The activists ... [are] arguing that Greece doesn't have the power to stop the boats entering international waters. There are also some of the boats that just tried to make a run for it. The American ship, The Audacity of Hope, made a break for it on Friday and was stopped by Greek coastguards who overtook it and, according to activists pointed machine guns at passengers and on board and forced them to turn around.
I am with a boat in Corfu. There's a belief among some of the activists here that there is more political support on the island of Corfu for the ideas of this freedom flotilla and support for actions against the siege and that that might work in their favour in terms of them trying to leave.
Jack said that it still looks more likely than not that the boats won't sail but that doesn't mean the organisers will look at the mission as a failure:
The activists have different perspectives on what constitutes success. There's been a lot of talk in the international press about the humanitarian aid that this convoy is carrying and the Greek authorities have said: "We are happy to take the humanitarian aid and deliver it ourselves" ... but that's not really the idea of the flotilla ...
The real aim was to get this issue on the table, get people talking about it and, in the activists' own words, delegitimise the Israeli siege, and some of them feel: "Look, well, we've done that already. Even if we're not able to set sail, we have got people talking about this, we've got the international press covering this. We've exposed the fact Israel's blockade of Gaza has been outsourced to countries including Greece." The fact that Greece is preventing peaceful ships ... carrying humanitarian goods from leaving its ports for international waters is, they say, an outrage, a contravention of international maritime law.

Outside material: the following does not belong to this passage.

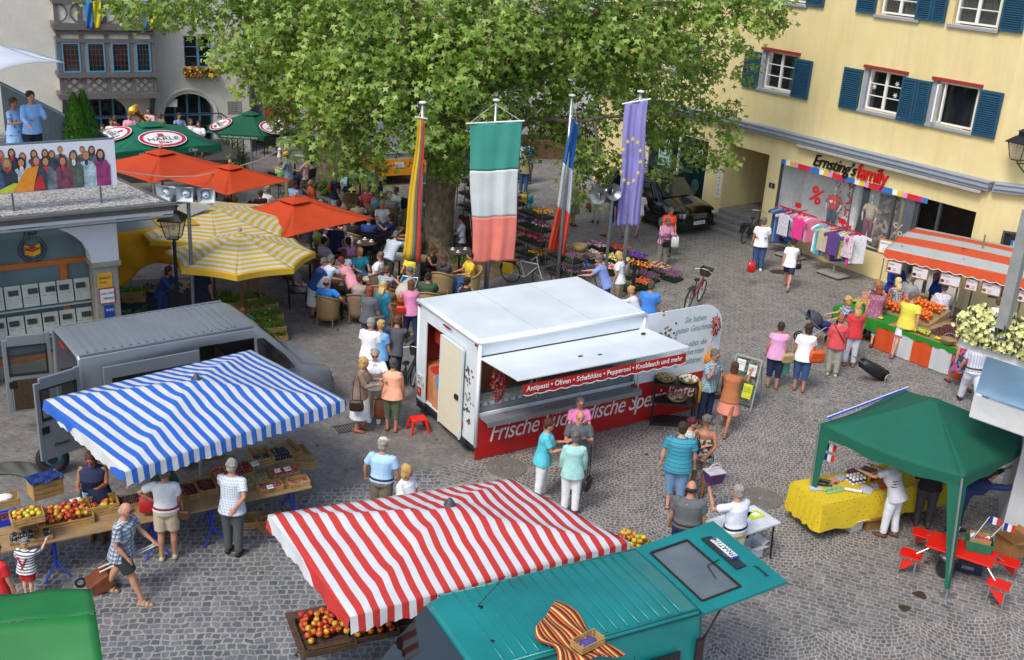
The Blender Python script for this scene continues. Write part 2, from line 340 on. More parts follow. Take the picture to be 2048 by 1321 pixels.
for i,(a,b) in enumerate(W1):
    w=window(yb,a+.08,b-.04,5.2,6.42,0,nb=3,mull=(i != 3),curtain=[((0,.25),(.8,1)),((.75,1),),((0,.12),),((.9,1),)][i])
    q=MB();q.bb(a-.1,b+.1,-.09,.0,5.08,5.16);q.bb(a-.06,a+.08,-.02,.13,5.16,6.44);q.build('sill',greyst,w);q=MB();q.bb(a-.08,b+.1,-.12,0,6.44,6.53);q.build('lintel',redtrim,w)
    if i == 3:
        q=MB();q.bb(a+.3,a+.36,.02,.09,5.26,6.36);q.box((a+.22,-.05,5.8),(.05,.42,1.1),rz=R(12));q.build('open_sash',whitep,w)
    if i == 2:
        q=MB()
        for (x,z) in ((6.5,6.1),(6.5,5.75),(5.7,5.9)):
            for k in range(3): q.box((x,.09,z),(.16,.004,.02),ry=R(60*k))
        q.build('snowflake_sticker',mat('dfe6ea',.6),w)
for i,(a,b) in enumerate(W2):
    w=window(yb,a+.05,b-.05,8.1,9.33,0,nb=3,curtain=((0,.45),(.5,1)));q=MB();q.bb(a-.1,b+.1,-.09,.0,7.97,8.05);q.build('sill',greyst,w)
for x,z,h in ((-4.5,5.75,1.28),(-2.15,5.75,1.28),(.72,5.72,1.22),(2.95,5.72,1.25),(4.95,5.72,1.27),(7.2,5.72,1.3),(9.72,5.76,1.3),(-4.55,8.7,1.3),(-2.25,8.7,1.3),(.75,8.7,1.3),(3.02,8.7,1.3),(5.0,8.7,1.3),(7.2,8.7,1.3),(9.85,8.7,1.3)):
    q=MB();wd_=.72 if x not in (7.2,) else .52
    shutter(q,wd_,h,(x if x != 7.2 else 7.04,z),-.045)
    q.build('shutter',blue_sh,yb)
    if x == 7.2: q=MB();shutter(q,.46,h,(7.56,z),-.06);q.build('shutter',blue_sh,yb)
# passage with steps
mb=MB();mb.bb(.05,2.0,.17,3.2,2.96,3.0);mb.quad((.03,.161,0),(.03,3.2,0),(.03,3.2,3),(.03,.161,3));mb.quad((2.03,.161,0),(2.03,.161,3),(2.03,3.2,3),(2.03,3.2,0));mb.quad((0,3.2,0),(2.1,3.2,0),(2.1,3.2,3),(0,3.2,3));mb.build('passage',ywall,yb)
mb=MB()
for i in range(4): mb.bb(.06,2.6-.15*i if i < 3 else 2.0,-.95+.3*i,3.0,.001+.15*i,.15+.15*i)
mb.build('steps',mat('77746e',.85,0,.2,5,.3),yb,bev=.01)
mb=MB();mb.bb(1.1,1.95,3.12,3.18,.62,2.5);mb.build('door',mat('3a332a',.5),yb)
q=MB();q.bb(-.22,-.02,-.03,-.002,.95,2.0);s_=q.build('name_plate',mat('d8d8d2',.5),yb)
for i,ch in enumerate('TATTOO'): text(ch,.14,mat('2a2c30',.6),s_,(-.12,-.034,1.80-.15*i),(R(90),0,0),ext=.001,align='CENTER')
q=MB();q.bb(2.2,2.46,-.02,-.002,1.88,2.06);s_=q.build('house_number',mat('20304e',.4),yb);text('2',.12,whitep,s_,(2.33,-.024,1.92),(R(90),0,0),ext=.001,align='CENTER')
# tattoo shop window
mb=MB();t=.07
for a,b in ((-4.15,-4.08),(-2.45,-2.38),(-.92,-.85)): mb.bb(a,b,.04,.12,.36,2.92)
mb.bb(-4.08,-.92,.04,.12,2.85,2.92);mb.bb(-4.08,-.92,.04,.12,.36,.43);w=mb.build('display_window',whitep,yb)
q=MB();q.bb(-4.08,-.92,.1,.11,.43,2.85);q.build('pane',mat('16282b',.07,0,.4,1.,coat=.6),w)
text('TOO',.26,whitep,w,(-3.5,.03,2.35),(R(90),0,0),ext=.002);text('TATTOO',.26,whitep,w,(-2.2,.03,2.3),(R(90),0,0),ext=.002)
q=MB();q.bb(-3.5,-2.8,.06,.09,1.45,2.2);q.build('notice',mat('9fc4bb',.6),w)
for i in range(4): text('Termine nach',.09,mat('1e3a38',.6),w,(-3.44,.05,2.02-.15*i),(R(90),0,0),ext=.001)
q=MB();q.bb(-2.2,-1.6,.07,.09,1.5,1.62);q.bb(-2.25,-1.3,.07,.09,.8,.88);q.ell((-1.4,.08,1.1),(.2,.01,.25));q.build('display',mat('2d4c46',.6),w)
# clothes shop window
frm=mat('4d5356',.4,.3)
mb=MB()
for a,b in ((2.56,2.62),(7.18,7.24),(8.0,8.1),(8.75,8.83)): mb.bb(a,b,.03,.12,.83 if a < 7.3 else .07,2.94)
mb.bb(2.62,7.18,.03,.12,.84,.9);mb.bb(2.62,7.18,.03,.12,2.88,2.94);w=mb.build('display_window',frm,yb)
q=MB();q.bb(2.62,7.18,.075,.085,.9,2.88);q.bb(7.24,8.0,.075,.085,.1,2.9);q.build('pane',glass('a8b8bc',.07),w)
q=MB();q.bb(2.5,7.9,.17,1.5,.76,.8);q.bb(7.3,10.05,.17,4,.01,.05);q.build('display_floor',mat('cfccc4',.6),yb)
q=MB();q.bb(2.5,4.2,1.5,1.52,.8,3.0);q.bb(2.48,2.5,.17,1.5,.8,3.0);q.bb(5.3,6.3,1.45,1.5,.8,3.0);q.bb(2.5,10.05,.17,4,3.0,3.04);q.ell((5.15,1.0,1.9),(.16,.16,1.2));q.build('display_backdrop',mat('dcdedc',.6),yb)
q=MB();q.bb(4.2,5.3,1.48,1.5,.8,3.0);q.bb(6.3,10.05,2.6,2.65,.05,3.0);q.bb(10.03,10.06,.17,3,.05,3);q.build('shop_interior',mat('2b2019',.8,0,.4,3),yb)
q=MB();q.bb(4.25,4.98,.9,.92,.84,2.86);sp_=q.build('sale_banner',pat('dots','d8d2d2','b8222c',.13,.33),w);
for i,ch in enumerate('SALE'): text(ch,.5,mat('c01e28',.5),sp_,(4.84-(0),.885,2.62-.45*i),(R(90),R(90),0),ext=.002,sx=1.05,bold=.02)
text('%',.75,mat('c01e28',.5),w,(3.9,.06,1.9),(R(90),R(18),0),ext=.003,bold=.02);text('Ernsting\'s',.17,mat('14161a',.5),w,(6.35,.06,.97),(R(90),0,0),shear=.3,ext=.002)
text('%',.6,mat('b9a8a6',.5),w,(7.3,.06,1.55),(R(90),0,0),ext=.003)
q=MB();q.bb(6.35,7.1,.5,.53,.84,2.6);q.build('poster',pat('multi','6a5548','9a8577',.11,c='3b3532'),w)
# bunting along the shop front
bc=['2a70b8','e8e6e0','e0b828','d58ec0','cc2026','cc2026','b8287c','2a70b8']
for k in range(32):
    a=2.62+k*.18;q=MB();q.bb(a,a+.18,-.03,-.012,2.80,2.965);q.build('bunting_panel',mat(bc[k % 8],.7),yb)
# raised shop letters
lt=text('Ernsting\'s',.56,mat('101214',.4),yb,(3.93,-.06,3.05),(R(90),0,0),'shop_lettering',shear=.32,ext=.03,sx=.86,gap=.95)
lt2=text('family',.66,mat('c81a22',.35),yb,(5.72,-.06,3.03),(R(90),0,0),'shop_lettering',shear=.05,ext=.03,sx=.80,bold=.008,gap=.95)
# corner side: small display window
q=MB()
for a,b,c,d in ((.62,.68,.5,2.55),(2.54,2.6,.5,2.55),(.68,2.54,.5,.56),(.68,2.54,2.49,2.55)):
    q.add([cp(a,c,-.08),cp(b,c,-.08),cp(b,c,.02),cp(a,c,.02),cp(a,d,-.08),cp(b,d,-.08),cp(b,d,.02),cp(a,d,.02)],[(0,1,2,3),(4,7,6,5),(0,4,5,1),(3,2,6,7),(0,3,7,4),(1,5,6,2)])
w=q.build('side_window',frm,yb);q=MB();q.quad(cp(.68,.56,-.04),cp(2.54,.56,-.04),cp(2.54,2.49,-.04),cp(.68,2.49,-.04));q.build('pane',mat('2c3237',.06,0,.5,.9,coat=.5),w)
q=MB();q.quad(cp(.9,.6,-.035),cp(1.9,.6,-.035),cp(1.9,1.6,-.035),cp(.9,1.6,-.035));q.build('poster',pat('multi','8f3c44','3c3f49',.3,c='6b2b33'),w)
# lamp bracket on the corner and hanging shop sign
L0=V(cp(.35,4.55,0));M3=Matrix.Rotation(YA,3,'Z');toW=lambda p: YO + M3 @ V(p)
def lantern(par,m,s=1.,top=True):
    q=MB();q.rings([[(x*.13*s,y*.13*s,0) for x,y in ((-1,-1),(1,-1),(1,1),(-1,1))],[(x*.15*s,y*.15*s,.03*s) for x,y in ((-1,-1),(1,-1),(1,1),(-1,1))]])
    for x,y in ((-1,-1),(1,-1),(1,1),(-1,1)): q.tube([(x*.15*s,y*.15*s,.03*s),(x*.25*s,y*.25*s,.5*s)],.012*s,5)
    sq=lambda r,z: [(x*r*s,y*r*s,z*s) for x,y in ((-1,-1),(1,-1),(1,1),(-1,1))]
    q.rings([sq(.31,.49),sq(.31,.515),sq(.13,.68),sq(.09,.70)]);q.rings([sq(.09,.70),sq(.09,.80),sq(.13,.805),sq(.02,.88)]);q.build('lantern_head',m,par)
    g_=MB();g_.rings([sq(.14,.035),sq(.24,.488)],False);g_.build('lantern_glass',glass('b3a88c',.5),par);b=MB();b.ell((0,0,.3*s),(.05*s,.05*s,.09*s));b.build('bulb',mat('d8d0b8',.4),par)
black_m=mat('23272b',.45,.4,.15)
sl_=thing('wall_lantern','black iron lantern on a bracket at the corner of the yellow building','lamp',toW(cp(.5,4.7,.55)),YA)
lantern(sl_,black_m,1.0);q=MB();q.tube([(0,0,0),(0,0,-.08),(.1,.25,-.1),(.25,.55,-.05)],.02,6);q.tube([(.3,.58,-.7),(.18,.3,-.4),(.02,0.02,-.1)],.018,6);q.bb(.24,.33,.54,.6,-.8,.1);q.build('bracket',black_m,sl_)
sg=thing('hanging_sign','white hanging shop sign with a bright bunting strip on the corner of the yellow building','sign',toW(cp(1.1,2.05,.9)),YA+CA-R(60))
q=MB();q.bb(-.5,.5,-.03,.03,-.25,.22);q.build('panel',whitep,sg)
for i in range(8): q=MB();q.bb(-.5+i*.125,-.375+i*.125,-.034,.034,.22,.36);q.build('colour_strip',mat(bc[i],.6),sg)
text('Ernsting\'s',.17,mat('101214',.4),sg,(-.46,-.033,-.08),(R(90),0,0),shear=.3,ext=.002);text('family',.19,mat('c81a22',.4),sg,(.28,-.033,-.08),(R(90),0,0),ext=.002)
q=MB();q.tube([(-.7,0,.5),(1.2,0,.5)],.025,6);q.tube([(-.3,0,.36),(-.3,0,.5)],.01,5);q.tube([(.3,0,.36),(.3,0,.5)],.01,5);q.torus((0,0,.5),.18,.01,Matrix.Rotation(R(90),3,'X'),a0=0,a1=pi);q.build('bracket',black_m,sg)
# mannequins inside the display
def mannequin(s,y,top,bot,label,h=1.62,skirt=0):
    t=thing('mannequin',label,'mannequin',toW((s,y,.8)),YA+R(10));k=h/1.62;wm=mat('d9d5cd',.3)
    q=MB();q.tube([(0,0,1.28*k),(0,0,1.38*k)],.045);q.ell((0,0,1.5*k),(.075,.09,.11));
    for sx in (-1,1): q.tube([(sx*.19,0,1.22*k),(sx*.27,.02,.98*k),(sx*.2,-.08,.75*k)],[.045,.035,.025]);q.tube([(sx*.09,0,.5*k),(sx*.1,0,.05)],[.06,.035])
    q.lathe([(.22,0),(.22,.015)]);q.build('figure',wm,t,smooth=True)
    q=MB();q.rings([[(cos(a)*rx,sin(a)*ry,z*k) for a in [i*pi/8 for i in range(16)]] for rx,ry,z in ((.16,.11,.78),(.14,.1,.95),(.18,.12,1.15),(.17,.1,1.27),(.07,.06,1.3))]);
    for sx in (-1,1): q.tube([(sx*.16,0,1.24*k),(sx*.25,.01,1.03*k)],[.065,.06])
    q.build('top',top,t,smooth=True);q=MB()
    for sx in (-1,1): q.tube([(sx*.08,0,.82*k),(sx*.1,0,.12)],[.1,.055])
    q.build('trousers',bot,t,smooth=True);return t
r_=mannequin(4.55,.6,mat('c2222c',.7),mat('20304a',.8),'mannequin in a red T-shirt with a white heart behind the shop window',1.62);text('I \u2665 %',.11,whitep,r_,(-.16,-.14,1.05),(R(90),0,0),ext=.002)
mannequin(6.1,.5,mat('b8a88a',.8),mat('6d2236',.8),'mannequin in a beige knitted top and wine red trousers behind the shop window',1.75)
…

The Greek government has also faced a domestic backlash because of its stance, Jack says:
Some Greeks, and we've seen this in the Greek press today, have been speculating that the government has essentially cut a deal for economic and political support from Israel and that's what forced it to take this really quite surprising move. Again, whatever, your political perspective on the flotilla is, it's quite remarkable that a European Union state would prevent ships that, to all other intents and purposes are completely legal and legal vessels from leaving their port and moving towards international waters ... it's a relatively unprecedented move.